La stratégie a échoué, 15 municipalités ayant décidé de quitter Montréal. La structure, elle, est restée. «Tout l'exercice de fusions-défusions a été improvisé, ç'a été bricolé, et tous les observateurs ont le même jugement: c'est à peu près impossible de faire de vrais exercices de gouvernance avec de la cohérence dans la région métropolitaine de Montréal, dit M. Beaudet. Et le problème est à tous les échelons.»

Les économies d'échelle que permettrait la fusion de plusieurs arrondissements ne convainquent pas Pierre J. Hamel, spécialiste en économie urbaine de l'Institut national de la recherche scientifique (INRS). «Les élus municipaux ne sont pas payés si cher que ça. Que ce soit une ville de plus d'un million ou plusieurs arrondissements, c'est à peu près le même nombre de cols bleus. Et à peu près le même nombre de contremaîtres. Bon, ça ne prend peut-être pas autant de directeurs en chef, mais quand vous comptez le nombre de directeurs adjoints qu'il faudra ajouter, pas certain qu'on fasse de grosses grosses économies.»

S'il admet lui aussi que Montréal souffre d'une certaine incohérence au chapitre de la division des pouvoirs, il croit que la décentralisation demeure souhaitable. «On veut avoir le pouls de la population, le système le plus démocratique possible. Est-ce que c'est possible d'avoir une ville de Montréal qui serait dirigée par un conseil municipal de 30 personnes? Ça me semble un peu court.»
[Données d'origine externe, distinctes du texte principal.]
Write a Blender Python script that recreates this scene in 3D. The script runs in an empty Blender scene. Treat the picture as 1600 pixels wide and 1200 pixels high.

Le déneigement, les transports, l'urbanisme, la promotion économique, «tous les dossiers dont la portée excède le territoire des arrondissements devraient relever de la ville centre», estime M. Beaudet. Mais l'exercice ne devrait pas se faire dans le but d'engranger des économies. «C'est une question de gouvernance, d'abord et avant tout, et il me semble qu'on ne règle pas les questions de gouvernance strictement sur des motifs économiques.»